Vidocq
France, 2001
De Pitof
Scénario : Pitof, Jean-Christophe Grangé
Avec : Guillaume Canet, Gérard Depardieu, André Dussollier
Durée : 1h40
Sortie : 19/09/2001
Depuis quelques temps, on peut voir les tentatives françaises d'un retour au cinéma de genre. On pourrait marquer le début de ce retour aux origines avec Le Bossu de Philippe De Broca, un film de cape et d'épées, bien français. J'oublie volontairement les films de Luc Besson, qui a toujours fait un cinéma à part, et je ne parle même pas de ses productions qui ne sont que des pâles copies de schémas et formules américaines ou encore des déclinaisons "bessoniennes" de ces mêmes cocktails. Des films comme Total Western ou Le Pacte des Loups y sont plus ou moins bien arrivés, d'autres comme Belphégor ou Vidocq échouent infortunément
Il s'agit pourtant des deux essais les plus typiquement français de ce "mouvement" (Christophe Gans par exemple préfère réaliser un hommage à sa cinéphilie en mélangeant les genres). Cependant, le talent n'est jamais au rendez-vous, probablement parce qu'on essaie trop de "customiser" les films pour qu'ils puissent être accessibles au plus lambda des spectateurs de la masse, ce qui signifie généralement un abrutissement certain. J'y vais un peu fort, mais Jean-Paul Salomé avait salopé son Belphégor avec une absence affreuse de scénario digne de ce nom et de mauvais choix de casting. Et Pitof semble suivre le même chemin.

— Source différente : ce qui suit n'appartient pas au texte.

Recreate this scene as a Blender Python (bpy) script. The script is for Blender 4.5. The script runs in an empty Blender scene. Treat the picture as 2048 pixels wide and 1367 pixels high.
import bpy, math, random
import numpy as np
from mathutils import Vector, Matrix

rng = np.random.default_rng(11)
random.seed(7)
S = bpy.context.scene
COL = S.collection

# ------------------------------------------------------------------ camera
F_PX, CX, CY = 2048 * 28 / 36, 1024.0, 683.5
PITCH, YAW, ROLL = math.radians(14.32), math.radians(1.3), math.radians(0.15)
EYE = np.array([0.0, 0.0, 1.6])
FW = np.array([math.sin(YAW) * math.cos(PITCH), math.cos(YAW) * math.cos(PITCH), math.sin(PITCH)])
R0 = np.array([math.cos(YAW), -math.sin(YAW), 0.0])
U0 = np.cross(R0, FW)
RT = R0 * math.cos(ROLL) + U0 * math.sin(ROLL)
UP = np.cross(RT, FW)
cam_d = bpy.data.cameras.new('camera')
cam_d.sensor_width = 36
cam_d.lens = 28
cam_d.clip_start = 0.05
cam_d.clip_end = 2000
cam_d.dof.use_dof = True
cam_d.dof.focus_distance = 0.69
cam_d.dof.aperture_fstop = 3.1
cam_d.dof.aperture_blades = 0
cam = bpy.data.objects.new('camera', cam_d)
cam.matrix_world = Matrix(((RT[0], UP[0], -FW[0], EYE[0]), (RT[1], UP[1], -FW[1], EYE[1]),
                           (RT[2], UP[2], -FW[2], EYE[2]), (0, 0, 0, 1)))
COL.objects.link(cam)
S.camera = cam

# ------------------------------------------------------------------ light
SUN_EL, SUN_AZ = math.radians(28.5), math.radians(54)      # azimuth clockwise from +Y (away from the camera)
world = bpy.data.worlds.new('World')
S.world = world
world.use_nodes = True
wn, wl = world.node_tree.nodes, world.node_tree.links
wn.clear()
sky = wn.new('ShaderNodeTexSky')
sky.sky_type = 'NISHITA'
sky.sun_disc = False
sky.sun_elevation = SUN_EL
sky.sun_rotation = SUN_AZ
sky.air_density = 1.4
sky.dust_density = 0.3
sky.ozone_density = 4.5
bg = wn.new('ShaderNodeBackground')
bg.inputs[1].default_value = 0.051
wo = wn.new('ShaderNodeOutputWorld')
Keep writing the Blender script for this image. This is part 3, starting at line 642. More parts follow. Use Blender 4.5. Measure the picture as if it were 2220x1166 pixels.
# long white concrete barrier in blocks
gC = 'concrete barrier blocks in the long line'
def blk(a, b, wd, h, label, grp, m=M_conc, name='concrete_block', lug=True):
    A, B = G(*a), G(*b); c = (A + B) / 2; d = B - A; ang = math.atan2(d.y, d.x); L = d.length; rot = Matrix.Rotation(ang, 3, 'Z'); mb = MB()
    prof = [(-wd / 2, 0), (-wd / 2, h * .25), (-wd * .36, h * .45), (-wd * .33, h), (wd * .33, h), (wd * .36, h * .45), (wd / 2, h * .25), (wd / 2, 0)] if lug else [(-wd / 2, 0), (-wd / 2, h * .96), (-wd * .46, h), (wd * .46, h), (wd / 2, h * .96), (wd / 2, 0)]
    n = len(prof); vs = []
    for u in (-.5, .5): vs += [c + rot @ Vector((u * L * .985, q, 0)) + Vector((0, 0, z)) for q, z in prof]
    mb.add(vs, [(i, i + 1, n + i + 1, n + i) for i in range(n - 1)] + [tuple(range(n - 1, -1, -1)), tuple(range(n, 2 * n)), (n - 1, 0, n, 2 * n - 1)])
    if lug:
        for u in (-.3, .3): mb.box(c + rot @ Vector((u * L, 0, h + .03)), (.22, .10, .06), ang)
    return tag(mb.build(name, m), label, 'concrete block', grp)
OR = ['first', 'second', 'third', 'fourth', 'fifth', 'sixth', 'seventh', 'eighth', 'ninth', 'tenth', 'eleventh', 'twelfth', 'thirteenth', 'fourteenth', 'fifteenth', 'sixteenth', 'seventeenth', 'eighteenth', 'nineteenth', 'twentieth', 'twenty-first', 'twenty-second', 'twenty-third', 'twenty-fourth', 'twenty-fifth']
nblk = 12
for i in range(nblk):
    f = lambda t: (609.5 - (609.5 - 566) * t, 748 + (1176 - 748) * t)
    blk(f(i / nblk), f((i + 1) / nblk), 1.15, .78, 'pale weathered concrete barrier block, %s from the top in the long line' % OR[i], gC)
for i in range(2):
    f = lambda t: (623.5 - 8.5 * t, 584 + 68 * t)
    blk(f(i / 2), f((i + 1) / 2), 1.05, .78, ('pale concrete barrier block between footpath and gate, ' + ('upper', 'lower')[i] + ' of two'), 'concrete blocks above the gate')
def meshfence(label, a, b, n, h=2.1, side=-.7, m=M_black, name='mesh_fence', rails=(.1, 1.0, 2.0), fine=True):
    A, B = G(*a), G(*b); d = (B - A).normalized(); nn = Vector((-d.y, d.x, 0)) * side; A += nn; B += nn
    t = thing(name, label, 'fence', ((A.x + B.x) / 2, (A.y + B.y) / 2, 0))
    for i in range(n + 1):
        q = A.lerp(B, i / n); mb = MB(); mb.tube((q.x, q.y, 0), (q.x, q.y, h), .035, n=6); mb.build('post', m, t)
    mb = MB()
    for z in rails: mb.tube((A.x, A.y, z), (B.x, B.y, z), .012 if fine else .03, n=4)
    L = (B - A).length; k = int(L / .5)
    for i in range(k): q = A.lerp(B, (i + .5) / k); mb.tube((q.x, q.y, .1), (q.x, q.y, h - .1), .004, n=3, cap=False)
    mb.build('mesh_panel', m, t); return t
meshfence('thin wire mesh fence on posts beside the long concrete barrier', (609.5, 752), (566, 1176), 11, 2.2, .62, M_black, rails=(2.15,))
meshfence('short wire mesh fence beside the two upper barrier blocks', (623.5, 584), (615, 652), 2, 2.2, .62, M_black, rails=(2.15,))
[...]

Tout d'abord, il est ici important de dire qu'il s'agit de la première réalisation d'un spécialiste en effets spéciaux, et vos craintes (les miennes en tout cas) sont bien concrétisées: Pitof a placé des effets et des trucages partout où il le pouvait. Le résultat est un film "boursouflé", où la plupart des incrustations sont finalement si mauvaises qu'on y croit pas une minute. Et c'est là le plus grand méfait qui puisse arriver à un film. Ne pas y croire. Pour ne citer qu'un exemple, les cieux sont identiques à ceux d'un jeu vidéo, on dirait "Quake", ce ciel brunâtre aux nuages noirs, en affreux contraste avec les acteurs imposés dessus. Ce que certains reprochaient au Fabuleux Destin d'Amélie Poulain, les retouches numériques excessives, en est ici à son comble absolu: tout est faux. C'en est même indigeste. Et on peut alors rire de voir dans un film "ripolin" de grossières erreurs comme un enfant qui regarde la caméra ou des noms avec des coeurs gravés dans des pierres tombales.
Pitof tente également de rendre hommage aux films de genre, évidemment, mais cela se manifeste ici par une abondance vomitoire car pullulante de gros plans, plus gros et grotesques les uns que les autres. On se croirait dans un film d'horreur amateur. C'est tout simplement abusif. Et c'est ce qui caractérise le plus le travail du metteur en scène sur ce film: de l'abus pur et simple de toutes les techniques et de toutes ses idées, si bien qu'à la fin, ça dépasse même le stade de superflu.
Le scénario a été confié à Jean-Christophe Grangé, auteur des Rivières Pourpres, et celui-ci s'est contenté de décrire une enquête très simple, qu'on pourrait confondre avec celle d'un vulgaire téléfilm si ce n'était pour ces quelques flash-backs qui étoffent à peine plus une intrigue assez simpliste, dont le dénouement est un monument du n'importe quoi insensé. Les "péripéties" et situations sont tout juste bonnes à faire avancer le récit mais d'un niveau "cubes pour enfants".
Venons-en au pire, pour en finir définitivement avec ce film: les acteurs. Marc Caro, génial collaborateur de Jeunet, est chargé de la caractérisation des personnages, et son talent se ressent lorsque les acteurs apparaissent à l'écran...mais dès qu'ils parlent...A l'exception d'un grand Depardieu (malgré quelques grognements risibles mais amusants) et d'un Dussolier (qui cabotine légèrement mais en accord avec le personnage) le reste du casting principal est assez minable. A croire que les films d'époque agissent comme de la kryptonite pour certains acteurs. En l'occurrence il s'agit ici de Guillaume Canet, d'autant plus regrettable qu'il est au centre du film. Sans oublier la magnifique mais totalement amatrice Inès Sastre, qui s'efforce de dépasser sa performance de Vercingétorix. En vain.
Il ne reste guère plus que Le Petit Poucet d'Olivier Dahan et les futurs Nid de guêpes et Blueberry de Jan Kounen pour annoncer le véritable retour du cinéma de genre en France. C'est le temps de la vérité.